## begin Data

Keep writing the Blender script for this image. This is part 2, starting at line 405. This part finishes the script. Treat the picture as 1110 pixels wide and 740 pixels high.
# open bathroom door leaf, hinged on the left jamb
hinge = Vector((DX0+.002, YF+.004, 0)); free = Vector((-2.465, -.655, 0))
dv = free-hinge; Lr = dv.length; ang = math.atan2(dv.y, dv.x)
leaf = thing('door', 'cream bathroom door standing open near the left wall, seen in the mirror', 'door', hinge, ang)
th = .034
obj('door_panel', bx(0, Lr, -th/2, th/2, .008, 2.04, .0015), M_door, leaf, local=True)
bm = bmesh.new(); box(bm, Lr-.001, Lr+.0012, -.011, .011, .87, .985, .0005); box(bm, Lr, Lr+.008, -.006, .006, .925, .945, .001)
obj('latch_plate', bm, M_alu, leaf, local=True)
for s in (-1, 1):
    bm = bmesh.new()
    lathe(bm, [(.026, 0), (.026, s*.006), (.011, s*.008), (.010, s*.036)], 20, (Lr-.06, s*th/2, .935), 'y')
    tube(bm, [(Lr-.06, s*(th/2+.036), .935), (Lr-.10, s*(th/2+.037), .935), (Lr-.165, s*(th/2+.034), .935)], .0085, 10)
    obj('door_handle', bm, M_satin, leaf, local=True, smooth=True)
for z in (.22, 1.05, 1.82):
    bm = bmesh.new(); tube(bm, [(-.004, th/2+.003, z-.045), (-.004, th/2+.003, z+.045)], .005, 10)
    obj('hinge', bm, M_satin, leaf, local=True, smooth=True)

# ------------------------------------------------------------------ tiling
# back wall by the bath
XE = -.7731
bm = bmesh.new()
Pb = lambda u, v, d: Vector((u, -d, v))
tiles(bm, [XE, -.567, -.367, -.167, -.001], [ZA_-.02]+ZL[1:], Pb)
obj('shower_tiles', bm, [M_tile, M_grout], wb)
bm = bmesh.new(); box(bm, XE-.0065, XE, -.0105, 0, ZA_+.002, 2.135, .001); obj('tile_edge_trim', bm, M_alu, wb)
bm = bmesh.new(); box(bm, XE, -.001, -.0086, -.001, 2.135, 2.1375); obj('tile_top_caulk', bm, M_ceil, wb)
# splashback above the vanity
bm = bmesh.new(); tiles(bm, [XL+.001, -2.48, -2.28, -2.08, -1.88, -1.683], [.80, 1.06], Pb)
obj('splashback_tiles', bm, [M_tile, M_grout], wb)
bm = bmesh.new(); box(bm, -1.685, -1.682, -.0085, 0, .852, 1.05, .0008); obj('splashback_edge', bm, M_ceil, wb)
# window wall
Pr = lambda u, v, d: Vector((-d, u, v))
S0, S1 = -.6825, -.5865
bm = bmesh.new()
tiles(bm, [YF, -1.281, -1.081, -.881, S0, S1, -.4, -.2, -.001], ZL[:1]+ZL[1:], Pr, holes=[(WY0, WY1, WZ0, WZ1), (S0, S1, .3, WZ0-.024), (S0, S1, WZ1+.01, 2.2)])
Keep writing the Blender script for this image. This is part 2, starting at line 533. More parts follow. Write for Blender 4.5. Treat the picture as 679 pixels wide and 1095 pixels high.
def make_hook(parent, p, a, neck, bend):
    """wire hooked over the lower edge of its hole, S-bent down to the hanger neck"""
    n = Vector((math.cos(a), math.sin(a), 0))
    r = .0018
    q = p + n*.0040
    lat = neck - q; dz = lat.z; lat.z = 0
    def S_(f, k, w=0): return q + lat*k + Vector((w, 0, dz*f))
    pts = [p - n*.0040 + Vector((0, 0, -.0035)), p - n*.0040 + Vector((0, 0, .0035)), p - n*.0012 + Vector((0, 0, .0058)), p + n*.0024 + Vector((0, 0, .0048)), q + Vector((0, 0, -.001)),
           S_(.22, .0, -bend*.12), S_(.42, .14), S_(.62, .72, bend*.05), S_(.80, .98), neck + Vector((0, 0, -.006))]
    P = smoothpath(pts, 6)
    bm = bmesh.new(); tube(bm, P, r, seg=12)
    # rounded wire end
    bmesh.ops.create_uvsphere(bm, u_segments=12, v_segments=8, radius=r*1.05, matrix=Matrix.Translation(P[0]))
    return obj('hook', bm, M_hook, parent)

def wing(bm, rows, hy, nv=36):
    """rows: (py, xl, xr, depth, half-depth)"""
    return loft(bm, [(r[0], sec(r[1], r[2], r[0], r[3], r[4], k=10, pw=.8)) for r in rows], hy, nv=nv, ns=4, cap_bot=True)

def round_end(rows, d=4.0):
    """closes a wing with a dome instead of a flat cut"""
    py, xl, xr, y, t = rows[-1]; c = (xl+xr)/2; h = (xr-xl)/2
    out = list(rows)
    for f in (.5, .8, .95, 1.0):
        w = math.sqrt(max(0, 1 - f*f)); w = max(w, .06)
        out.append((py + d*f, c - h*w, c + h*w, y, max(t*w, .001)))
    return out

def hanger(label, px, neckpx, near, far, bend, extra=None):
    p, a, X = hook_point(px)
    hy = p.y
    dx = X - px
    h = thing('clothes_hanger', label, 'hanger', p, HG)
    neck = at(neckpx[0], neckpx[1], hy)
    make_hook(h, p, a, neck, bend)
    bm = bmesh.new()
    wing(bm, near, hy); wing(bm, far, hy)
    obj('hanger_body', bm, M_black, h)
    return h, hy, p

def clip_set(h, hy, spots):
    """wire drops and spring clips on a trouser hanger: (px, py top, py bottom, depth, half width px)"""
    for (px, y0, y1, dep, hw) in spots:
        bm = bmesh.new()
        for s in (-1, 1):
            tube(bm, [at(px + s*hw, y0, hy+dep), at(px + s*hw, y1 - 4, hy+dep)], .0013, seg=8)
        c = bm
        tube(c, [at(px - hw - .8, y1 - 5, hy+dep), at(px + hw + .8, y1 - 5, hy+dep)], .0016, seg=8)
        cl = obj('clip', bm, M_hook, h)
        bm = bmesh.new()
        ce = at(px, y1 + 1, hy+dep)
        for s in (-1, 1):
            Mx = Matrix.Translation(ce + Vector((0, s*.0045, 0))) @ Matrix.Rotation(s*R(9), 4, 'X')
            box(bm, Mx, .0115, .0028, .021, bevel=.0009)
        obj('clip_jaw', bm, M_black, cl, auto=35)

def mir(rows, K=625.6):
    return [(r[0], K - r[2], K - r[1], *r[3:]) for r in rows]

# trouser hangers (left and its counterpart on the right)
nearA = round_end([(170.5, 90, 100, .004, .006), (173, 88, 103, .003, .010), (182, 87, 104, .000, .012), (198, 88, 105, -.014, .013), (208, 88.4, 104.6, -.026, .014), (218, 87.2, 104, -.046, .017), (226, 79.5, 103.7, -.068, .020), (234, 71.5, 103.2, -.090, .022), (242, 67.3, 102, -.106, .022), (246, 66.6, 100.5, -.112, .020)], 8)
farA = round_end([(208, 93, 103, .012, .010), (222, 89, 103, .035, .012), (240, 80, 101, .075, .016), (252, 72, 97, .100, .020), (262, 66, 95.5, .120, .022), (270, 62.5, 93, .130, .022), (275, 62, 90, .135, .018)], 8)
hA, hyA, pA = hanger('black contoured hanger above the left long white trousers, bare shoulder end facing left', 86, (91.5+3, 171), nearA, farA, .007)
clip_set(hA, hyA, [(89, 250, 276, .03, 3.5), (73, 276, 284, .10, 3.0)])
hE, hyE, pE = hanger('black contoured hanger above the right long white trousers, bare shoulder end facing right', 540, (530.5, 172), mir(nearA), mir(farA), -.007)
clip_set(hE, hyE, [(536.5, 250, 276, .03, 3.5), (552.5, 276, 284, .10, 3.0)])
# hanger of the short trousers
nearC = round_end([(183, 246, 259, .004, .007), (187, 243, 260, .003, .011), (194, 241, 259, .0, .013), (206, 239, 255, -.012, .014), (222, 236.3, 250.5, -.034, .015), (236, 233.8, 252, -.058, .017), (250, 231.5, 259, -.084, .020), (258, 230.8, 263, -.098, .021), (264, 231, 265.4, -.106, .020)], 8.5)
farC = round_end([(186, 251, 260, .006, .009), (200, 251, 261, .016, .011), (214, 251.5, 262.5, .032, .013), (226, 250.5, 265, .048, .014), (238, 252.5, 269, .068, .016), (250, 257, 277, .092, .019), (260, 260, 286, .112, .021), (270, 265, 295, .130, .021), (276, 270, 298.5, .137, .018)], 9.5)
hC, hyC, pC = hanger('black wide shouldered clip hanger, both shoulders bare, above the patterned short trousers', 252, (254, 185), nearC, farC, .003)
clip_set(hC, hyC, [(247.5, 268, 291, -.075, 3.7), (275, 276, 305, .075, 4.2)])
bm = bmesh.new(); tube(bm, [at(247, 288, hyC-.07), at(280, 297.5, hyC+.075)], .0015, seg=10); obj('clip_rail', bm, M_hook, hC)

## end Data

**Stated task:** Begin at the first line of the records above and quote every line verbatim through the one that contains "S1, WZ1+.01, 2.2)])".

**Completed exercise:**
Keep writing the Blender script for this image. This is part 2, starting at line 405. This part finishes the script. Treat the picture as 1110 pixels wide and 740 pixels high.
# open bathroom door leaf, hinged on the left jamb
hinge = Vector((DX0+.002, YF+.004, 0)); free = Vector((-2.465, -.655, 0))
dv = free-hinge; Lr = dv.length; ang = math.atan2(dv.y, dv.x)
leaf = thing('door', 'cream bathroom door standing open near the left wall, seen in the mirror', 'door', hinge, ang)
th = .034
obj('door_panel', bx(0, Lr, -th/2, th/2, .008, 2.04, .0015), M_door, leaf, local=True)
bm = bmesh.new(); box(bm, Lr-.001, Lr+.0012, -.011, .011, .87, .985, .0005); box(bm, Lr, Lr+.008, -.006, .006, .925, .945, .001)
obj('latch_plate', bm, M_alu, leaf, local=True)
for s in (-1, 1):
    bm = bmesh.new()
    lathe(bm, [(.026, 0), (.026, s*.006), (.011, s*.008), (.010, s*.036)], 20, (Lr-.06, s*th/2, .935), 'y')
    tube(bm, [(Lr-.06, s*(th/2+.036), .935), (Lr-.10, s*(th/2+.037), .935), (Lr-.165, s*(th/2+.034), .935)], .0085, 10)
    obj('door_handle', bm, M_satin, leaf, local=True, smooth=True)
for z in (.22, 1.05, 1.82):
    bm = bmesh.new(); tube(bm, [(-.004, th/2+.003, z-.045), (-.004, th/2+.003, z+.045)], .005, 10)
    obj('hinge', bm, M_satin, leaf, local=True, smooth=True)

# ------------------------------------------------------------------ tiling
# back wall by the bath
XE = -.7731
bm = bmesh.new()
Pb = lambda u, v, d: Vector((u, -d, v))
tiles(bm, [XE, -.567, -.367, -.167, -.001], [ZA_-.02]+ZL[1:], Pb)
obj('shower_tiles', bm, [M_tile, M_grout], wb)
bm = bmesh.new(); box(bm, XE-.0065, XE, -.0105, 0, ZA_+.002, 2.135, .001); obj('tile_edge_trim', bm, M_alu, wb)
bm = bmesh.new(); box(bm, XE, -.001, -.0086, -.001, 2.135, 2.1375); obj('tile_top_caulk', bm, M_ceil, wb)
# splashback above the vanity
bm = bmesh.new(); tiles(bm, [XL+.001, -2.48, -2.28, -2.08, -1.88, -1.683], [.80, 1.06], Pb)
obj('splashback_tiles', bm, [M_tile, M_grout], wb)
bm = bmesh.new(); box(bm, -1.685, -1.682, -.0085, 0, .852, 1.05, .0008); obj('splashback_edge', bm, M_ceil, wb)
# window wall
Pr = lambda u, v, d: Vector((-d, u, v))
S0, S1 = -.6825, -.5865
bm = bmesh.new()
tiles(bm, [YF, -1.281, -1.081, -.881, S0, S1, -.4, -.2, -.001], ZL[:1]+ZL[1:], Pr, holes=[(WY0, WY1, WZ0, WZ1), (S0, S1, .3, WZ0-.024), (S0, S1, WZ1+.01, 2.2)])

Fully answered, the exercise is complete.